- [Exercise details]: Reproduce exactly the lines from the one containing "Write the bpy" down to the one containing "SC.camera = cam", including both of those lines, and nothing else.

- [Data rows]:
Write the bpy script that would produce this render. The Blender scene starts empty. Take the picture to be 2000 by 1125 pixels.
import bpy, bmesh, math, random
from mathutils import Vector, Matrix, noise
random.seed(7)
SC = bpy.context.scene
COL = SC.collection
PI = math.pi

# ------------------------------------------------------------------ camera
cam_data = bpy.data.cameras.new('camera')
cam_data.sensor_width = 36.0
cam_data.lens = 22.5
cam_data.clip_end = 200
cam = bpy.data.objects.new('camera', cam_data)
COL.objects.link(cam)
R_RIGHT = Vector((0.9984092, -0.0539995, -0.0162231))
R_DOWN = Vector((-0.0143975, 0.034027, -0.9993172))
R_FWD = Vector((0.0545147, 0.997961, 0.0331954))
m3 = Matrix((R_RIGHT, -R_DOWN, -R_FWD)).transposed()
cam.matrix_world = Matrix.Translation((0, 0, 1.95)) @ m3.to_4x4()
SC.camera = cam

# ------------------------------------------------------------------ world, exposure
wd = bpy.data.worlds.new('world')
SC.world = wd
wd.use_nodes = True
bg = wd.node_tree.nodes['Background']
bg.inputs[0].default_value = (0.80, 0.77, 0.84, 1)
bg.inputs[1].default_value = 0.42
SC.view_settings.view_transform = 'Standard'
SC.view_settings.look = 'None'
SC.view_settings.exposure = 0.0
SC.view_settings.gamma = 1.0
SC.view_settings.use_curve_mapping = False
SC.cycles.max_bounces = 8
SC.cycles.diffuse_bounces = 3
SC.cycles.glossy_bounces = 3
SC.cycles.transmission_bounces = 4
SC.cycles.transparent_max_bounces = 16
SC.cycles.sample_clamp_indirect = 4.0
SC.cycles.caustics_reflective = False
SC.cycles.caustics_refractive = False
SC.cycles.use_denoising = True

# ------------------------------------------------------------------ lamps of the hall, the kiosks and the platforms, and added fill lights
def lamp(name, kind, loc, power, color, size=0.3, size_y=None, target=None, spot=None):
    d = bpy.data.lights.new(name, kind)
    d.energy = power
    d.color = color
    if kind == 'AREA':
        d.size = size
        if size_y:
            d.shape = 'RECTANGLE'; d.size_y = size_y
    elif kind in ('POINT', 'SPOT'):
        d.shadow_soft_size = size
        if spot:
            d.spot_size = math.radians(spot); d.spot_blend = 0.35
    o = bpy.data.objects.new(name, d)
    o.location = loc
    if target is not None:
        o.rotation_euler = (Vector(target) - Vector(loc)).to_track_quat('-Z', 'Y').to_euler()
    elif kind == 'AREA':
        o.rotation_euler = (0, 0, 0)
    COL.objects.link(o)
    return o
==
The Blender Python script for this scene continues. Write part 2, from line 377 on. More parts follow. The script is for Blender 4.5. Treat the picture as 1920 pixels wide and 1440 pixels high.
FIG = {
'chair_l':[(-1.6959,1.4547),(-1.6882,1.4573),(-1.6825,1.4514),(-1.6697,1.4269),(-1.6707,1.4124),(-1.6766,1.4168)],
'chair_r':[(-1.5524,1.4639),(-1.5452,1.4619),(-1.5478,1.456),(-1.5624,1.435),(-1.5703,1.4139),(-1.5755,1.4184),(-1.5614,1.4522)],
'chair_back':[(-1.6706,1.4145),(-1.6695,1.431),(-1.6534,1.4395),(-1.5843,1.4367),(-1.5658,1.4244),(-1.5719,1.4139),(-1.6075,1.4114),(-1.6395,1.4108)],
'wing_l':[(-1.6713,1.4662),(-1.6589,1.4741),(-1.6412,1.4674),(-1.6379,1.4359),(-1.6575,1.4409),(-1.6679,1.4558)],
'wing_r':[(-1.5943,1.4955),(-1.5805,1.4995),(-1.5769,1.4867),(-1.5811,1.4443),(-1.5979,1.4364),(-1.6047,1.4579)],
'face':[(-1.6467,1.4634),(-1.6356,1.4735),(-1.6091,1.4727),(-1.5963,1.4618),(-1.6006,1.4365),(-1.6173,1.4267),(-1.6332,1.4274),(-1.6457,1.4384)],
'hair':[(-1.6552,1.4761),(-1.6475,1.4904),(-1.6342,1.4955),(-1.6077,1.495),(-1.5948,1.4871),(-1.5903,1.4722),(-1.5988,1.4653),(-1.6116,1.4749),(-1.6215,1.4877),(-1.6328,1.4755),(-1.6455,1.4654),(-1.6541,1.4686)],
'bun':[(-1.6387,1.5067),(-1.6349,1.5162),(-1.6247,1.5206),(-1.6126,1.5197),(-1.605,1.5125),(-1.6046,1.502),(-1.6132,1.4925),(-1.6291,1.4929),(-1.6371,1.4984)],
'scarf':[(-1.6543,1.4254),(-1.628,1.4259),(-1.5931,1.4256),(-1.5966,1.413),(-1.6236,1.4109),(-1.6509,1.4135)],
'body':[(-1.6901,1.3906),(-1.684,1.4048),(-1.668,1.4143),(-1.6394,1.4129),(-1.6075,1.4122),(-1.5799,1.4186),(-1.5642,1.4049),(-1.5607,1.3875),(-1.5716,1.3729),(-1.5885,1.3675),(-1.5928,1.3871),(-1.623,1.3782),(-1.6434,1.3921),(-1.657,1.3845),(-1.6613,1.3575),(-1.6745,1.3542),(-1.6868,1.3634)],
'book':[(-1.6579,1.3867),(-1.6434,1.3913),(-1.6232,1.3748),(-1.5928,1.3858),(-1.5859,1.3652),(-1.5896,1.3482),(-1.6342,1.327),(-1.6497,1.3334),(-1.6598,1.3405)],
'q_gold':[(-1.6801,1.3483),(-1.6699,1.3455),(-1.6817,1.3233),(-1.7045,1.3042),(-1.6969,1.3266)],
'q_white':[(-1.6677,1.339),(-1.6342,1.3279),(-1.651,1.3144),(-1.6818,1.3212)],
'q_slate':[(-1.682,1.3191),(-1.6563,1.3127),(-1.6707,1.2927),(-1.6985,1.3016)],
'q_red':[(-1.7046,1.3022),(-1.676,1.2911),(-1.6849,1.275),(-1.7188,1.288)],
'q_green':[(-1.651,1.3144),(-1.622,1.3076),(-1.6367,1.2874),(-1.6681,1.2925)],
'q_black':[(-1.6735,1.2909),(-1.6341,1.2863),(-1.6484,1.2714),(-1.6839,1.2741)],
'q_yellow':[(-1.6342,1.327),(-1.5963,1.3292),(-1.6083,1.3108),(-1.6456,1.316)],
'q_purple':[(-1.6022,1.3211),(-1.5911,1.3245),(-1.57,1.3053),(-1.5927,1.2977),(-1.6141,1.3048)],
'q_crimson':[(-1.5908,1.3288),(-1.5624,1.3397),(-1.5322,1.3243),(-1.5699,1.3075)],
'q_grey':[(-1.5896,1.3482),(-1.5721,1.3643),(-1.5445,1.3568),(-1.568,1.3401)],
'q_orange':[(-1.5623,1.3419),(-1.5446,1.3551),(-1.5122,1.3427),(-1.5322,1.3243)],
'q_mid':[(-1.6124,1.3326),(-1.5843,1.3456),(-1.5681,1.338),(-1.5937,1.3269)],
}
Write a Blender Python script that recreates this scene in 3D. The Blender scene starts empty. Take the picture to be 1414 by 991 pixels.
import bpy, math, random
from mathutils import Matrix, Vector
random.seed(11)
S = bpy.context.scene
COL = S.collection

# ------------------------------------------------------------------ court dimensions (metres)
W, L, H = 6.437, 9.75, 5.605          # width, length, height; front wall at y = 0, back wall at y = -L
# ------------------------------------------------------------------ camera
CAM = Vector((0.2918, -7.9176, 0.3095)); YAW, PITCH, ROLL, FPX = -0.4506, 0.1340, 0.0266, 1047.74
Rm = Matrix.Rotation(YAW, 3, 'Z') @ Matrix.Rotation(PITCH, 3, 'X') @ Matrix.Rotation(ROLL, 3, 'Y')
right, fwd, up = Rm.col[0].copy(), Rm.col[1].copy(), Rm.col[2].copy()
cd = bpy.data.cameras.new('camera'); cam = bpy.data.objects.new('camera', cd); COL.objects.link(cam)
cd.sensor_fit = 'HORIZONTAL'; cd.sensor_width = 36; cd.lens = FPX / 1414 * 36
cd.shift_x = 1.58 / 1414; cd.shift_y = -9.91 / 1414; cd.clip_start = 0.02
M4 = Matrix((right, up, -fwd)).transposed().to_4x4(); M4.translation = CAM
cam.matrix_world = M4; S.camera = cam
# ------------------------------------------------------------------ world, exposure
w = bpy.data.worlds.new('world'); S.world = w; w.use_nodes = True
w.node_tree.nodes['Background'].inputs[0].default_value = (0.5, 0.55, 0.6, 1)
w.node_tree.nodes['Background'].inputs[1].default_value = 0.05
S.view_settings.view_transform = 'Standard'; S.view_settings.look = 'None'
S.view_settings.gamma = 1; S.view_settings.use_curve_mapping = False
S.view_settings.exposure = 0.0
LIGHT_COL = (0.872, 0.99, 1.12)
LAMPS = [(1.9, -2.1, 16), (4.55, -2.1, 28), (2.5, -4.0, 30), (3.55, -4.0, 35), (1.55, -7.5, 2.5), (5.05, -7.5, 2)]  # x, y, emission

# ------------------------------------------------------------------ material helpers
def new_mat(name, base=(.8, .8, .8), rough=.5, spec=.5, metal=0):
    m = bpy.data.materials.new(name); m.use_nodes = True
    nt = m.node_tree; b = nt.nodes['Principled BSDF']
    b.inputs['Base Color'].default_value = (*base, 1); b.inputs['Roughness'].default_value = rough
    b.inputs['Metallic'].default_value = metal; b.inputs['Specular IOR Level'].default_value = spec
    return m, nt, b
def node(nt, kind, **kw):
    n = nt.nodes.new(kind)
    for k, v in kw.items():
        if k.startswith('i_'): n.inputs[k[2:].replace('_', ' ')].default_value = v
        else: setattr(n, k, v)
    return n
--
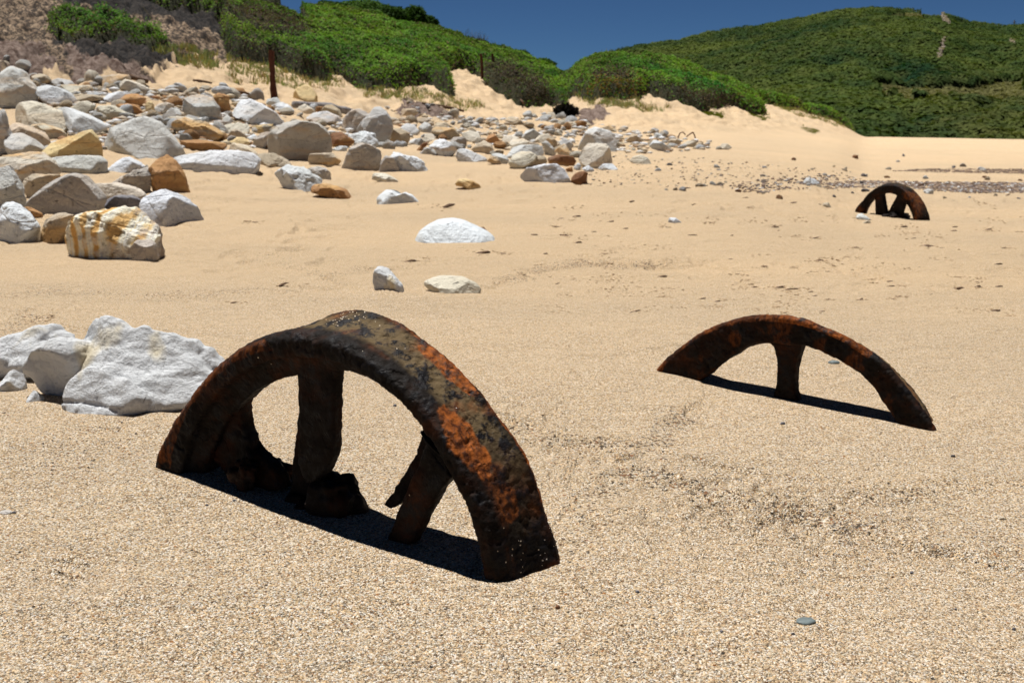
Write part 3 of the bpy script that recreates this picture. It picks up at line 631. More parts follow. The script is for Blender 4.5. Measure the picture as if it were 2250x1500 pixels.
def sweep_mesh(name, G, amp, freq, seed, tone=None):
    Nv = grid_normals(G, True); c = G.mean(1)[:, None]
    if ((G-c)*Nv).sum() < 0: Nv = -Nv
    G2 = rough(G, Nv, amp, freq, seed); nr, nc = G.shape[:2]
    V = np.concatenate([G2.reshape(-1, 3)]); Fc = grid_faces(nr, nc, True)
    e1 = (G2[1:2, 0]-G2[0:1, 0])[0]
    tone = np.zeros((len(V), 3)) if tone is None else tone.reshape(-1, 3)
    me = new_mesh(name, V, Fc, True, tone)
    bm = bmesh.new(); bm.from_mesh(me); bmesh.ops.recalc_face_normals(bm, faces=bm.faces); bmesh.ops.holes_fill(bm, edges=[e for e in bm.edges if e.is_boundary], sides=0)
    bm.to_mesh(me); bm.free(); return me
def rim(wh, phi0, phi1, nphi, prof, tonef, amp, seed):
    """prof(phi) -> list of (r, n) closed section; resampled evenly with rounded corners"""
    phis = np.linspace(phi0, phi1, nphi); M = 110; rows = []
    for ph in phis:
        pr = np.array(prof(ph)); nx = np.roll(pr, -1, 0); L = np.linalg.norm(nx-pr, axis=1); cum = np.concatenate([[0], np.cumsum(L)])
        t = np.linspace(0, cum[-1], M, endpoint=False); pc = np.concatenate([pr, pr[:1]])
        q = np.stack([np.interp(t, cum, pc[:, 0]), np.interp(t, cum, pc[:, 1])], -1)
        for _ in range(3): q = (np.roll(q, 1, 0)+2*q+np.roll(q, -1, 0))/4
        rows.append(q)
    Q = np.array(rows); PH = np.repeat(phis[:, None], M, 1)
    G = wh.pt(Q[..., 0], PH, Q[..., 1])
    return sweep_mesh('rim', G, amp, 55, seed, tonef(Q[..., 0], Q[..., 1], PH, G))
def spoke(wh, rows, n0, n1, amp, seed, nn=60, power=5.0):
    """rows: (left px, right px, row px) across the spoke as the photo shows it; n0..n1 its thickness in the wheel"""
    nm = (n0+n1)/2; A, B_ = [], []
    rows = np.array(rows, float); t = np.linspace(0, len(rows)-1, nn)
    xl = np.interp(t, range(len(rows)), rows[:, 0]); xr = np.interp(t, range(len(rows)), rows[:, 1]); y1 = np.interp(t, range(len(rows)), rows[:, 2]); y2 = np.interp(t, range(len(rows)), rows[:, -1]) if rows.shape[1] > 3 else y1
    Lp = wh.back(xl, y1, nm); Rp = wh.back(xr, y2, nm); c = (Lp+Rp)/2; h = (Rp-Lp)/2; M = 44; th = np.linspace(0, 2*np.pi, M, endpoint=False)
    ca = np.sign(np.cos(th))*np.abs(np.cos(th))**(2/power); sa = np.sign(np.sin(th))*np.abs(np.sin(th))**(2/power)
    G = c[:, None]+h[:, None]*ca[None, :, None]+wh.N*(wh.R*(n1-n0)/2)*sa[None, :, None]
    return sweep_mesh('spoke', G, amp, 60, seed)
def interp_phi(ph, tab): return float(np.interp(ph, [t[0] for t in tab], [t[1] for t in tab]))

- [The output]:
Write the bpy script that would produce this render. The Blender scene starts empty. Take the picture to be 2000 by 1125 pixels.
import bpy, bmesh, math, random
from mathutils import Vector, Matrix, noise
random.seed(7)
SC = bpy.context.scene
COL = SC.collection
PI = math.pi

# ------------------------------------------------------------------ camera
cam_data = bpy.data.cameras.new('camera')
cam_data.sensor_width = 36.0
cam_data.lens = 22.5
cam_data.clip_end = 200
cam = bpy.data.objects.new('camera', cam_data)
COL.objects.link(cam)
R_RIGHT = Vector((0.9984092, -0.0539995, -0.0162231))
R_DOWN = Vector((-0.0143975, 0.034027, -0.9993172))
R_FWD = Vector((0.0545147, 0.997961, 0.0331954))
m3 = Matrix((R_RIGHT, -R_DOWN, -R_FWD)).transposed()
cam.matrix_world = Matrix.Translation((0, 0, 1.95)) @ m3.to_4x4()
SC.camera = cam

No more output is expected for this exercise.